More than a Feelin'
Written by
Cyndi Briggs
August 2010
Written by
Cyndi Briggs
August 2010
Today, I present to you: Pop Culture Wisdom. I've been house hunting this weekend (more on that later) and I'm staying at my cousin's condo during the search. This weekend she's out of town, so I took advantage of her big empty living room last night, watching reruns of "Glee" and dancing wildly to "Don't Stop Believin'" in my pajamas. Man, it's easy to work up a sweat to that song. Listening to those kids belt out retro Steve Perry, I noticed one important thing in Steve's lyrics that resonated closely with my house hunting experience: feelings. Steve (and the Glee 20-somethings) sings -

Don't stop believin', Hold onto that feeling....

Steve Perry and boys implore us to hold on to the feeling of our dreams, our hopes, or wishes. Not logic, not reason, not thought. He doesn't sing, "Hold onto that well-reasoned plan," or "Hold on to that carefully constructed list of 'have to have's'". No.


OK, so let's be clear: applying logic to life is a good thing. We need logic and reason in order to create a form in which to function. Architects use logic. And thank heaven. We'd all be living in shapeless piles of bricks if not. And having a well-thought out plan for life's major decisions is a sign of maturity.

But when it comes right down to it, we will toss our lists into the bonfire of emotion if our feelings tell us to.

A few months ago, I was watching House Hunters on HGTV, the show where potential home-buyers are shown three houses and have to choose the one that fits them best (oh, the suspense!).

The featured couple was selecting a vacation home somewhere in the Caribbean. They arrived at the first house armed with clipboards onto which they'd painstakingly crafted a complicated rubric for evaluating the potential "rightness" of each house.

I'll just take a moment here to pause and say, "Whaaaaa?"

Anyhoo, this couple toured three homes. They filled out their rubrics. They compared their results. And they chose a house. In the post-selection interview, they discussed their highly-logical system and how well it had worked for them. But, in the end (and here's the kicker) they admitted, "We ultimately picked the house that just felt right. We knew immediately..."

Logic gets us to the destination, but it is our emotions that ultimately walk us through the door.

I tell you this today because emotions get a bum rap in Western civilization. Though attention to feelings has enjoyed a bit of a revival in recent years, we remain a society where the ability to reason and apply logic is revered over trusting our guts.

But logic doesn't make the heart sing. Logic doesn't flood the soul with color. Logic can't make us fall in love with a person, or our lives, or a dog we see at the animal shelter. Logic doesn't compel us to commit great acts of compassion. It doesn't drive us into the burning building to rescue the small child.

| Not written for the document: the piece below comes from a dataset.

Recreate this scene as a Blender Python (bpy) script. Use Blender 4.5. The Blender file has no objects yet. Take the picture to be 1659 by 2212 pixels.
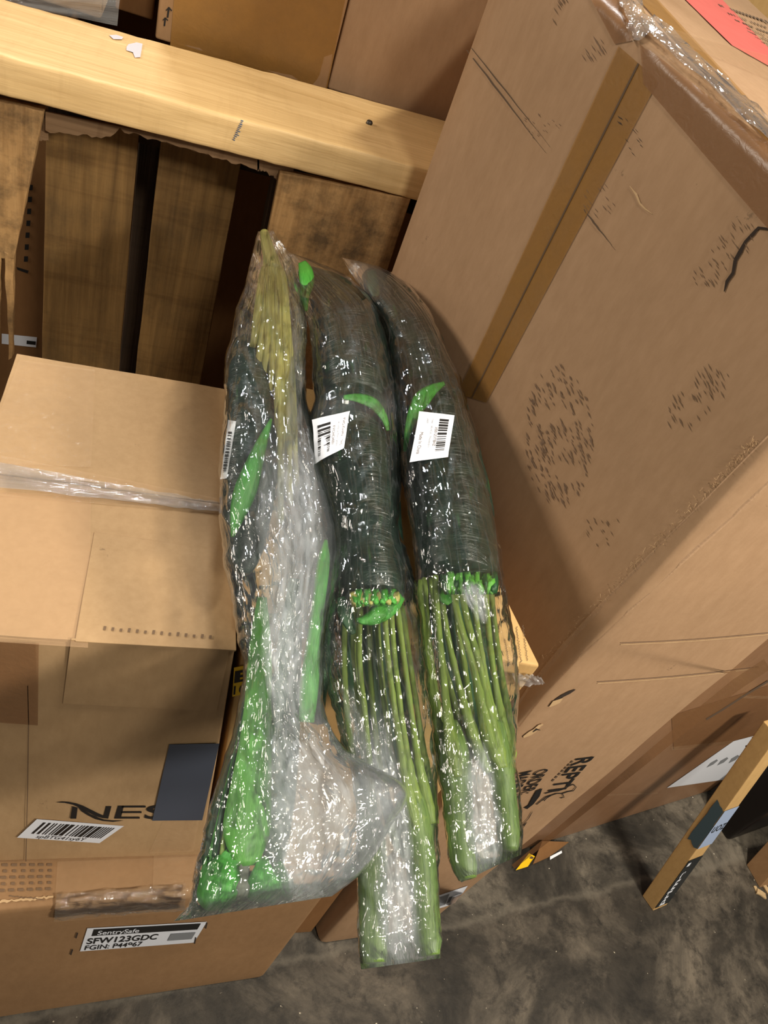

Yesterday, after weeks of frustrated looking, I finally found my new home here in Winston-Salem. It does, indeed, have most of the features I listed on my initial list of "have to haves" - pet friendly, near downtown, nice patio with flowers, hardwood floors, great price, etc.

But it also has several drawbacks; a window unit air conditioner, a "retro" kitchen (read: avocado appliances), no fenced in yard space for my dog, a coin-operated laundry for the building instead of my own washer and dryer.

But my new apartment in a hundred-year old house simply sang to me. The light was exactly right. The 12' ceilings make the space feel like an airy loft. I could easily picture myself writing in the huge bay window. There's an unnecessary hallway along one side of the place that serves no purpose but is totally enchanting. And the original mail box remains, a small square door with a bell for the mail carrier to ring. Darling.

I loved it the minute I walked into the "retro" kitchen. Immediately. I just knew.

So this is what I encourage you to do today: put away your lists. Let go of your schedule as much as possible. If you're trying to make a decision, stop thinking and start feeling.

Listen, I know you've thought things out - you're a tech-savvy person who likes reading blogs, for Pete's sake. You're no dummy.

But I am also willing to wager that you (like me) tend to over-think things a bit.

Today, in whatever decision you're working out, give your brain an hour or so off, get very quiet, and let your feelings weigh in on the problem. Remind yourself you don't have to act right now, or become impulsive... just allow this new information to filter into your system so you can make the most informed decision possible.

Emotions are sophisticated intelligence and they long to be heard. Hear them. Listen. Now.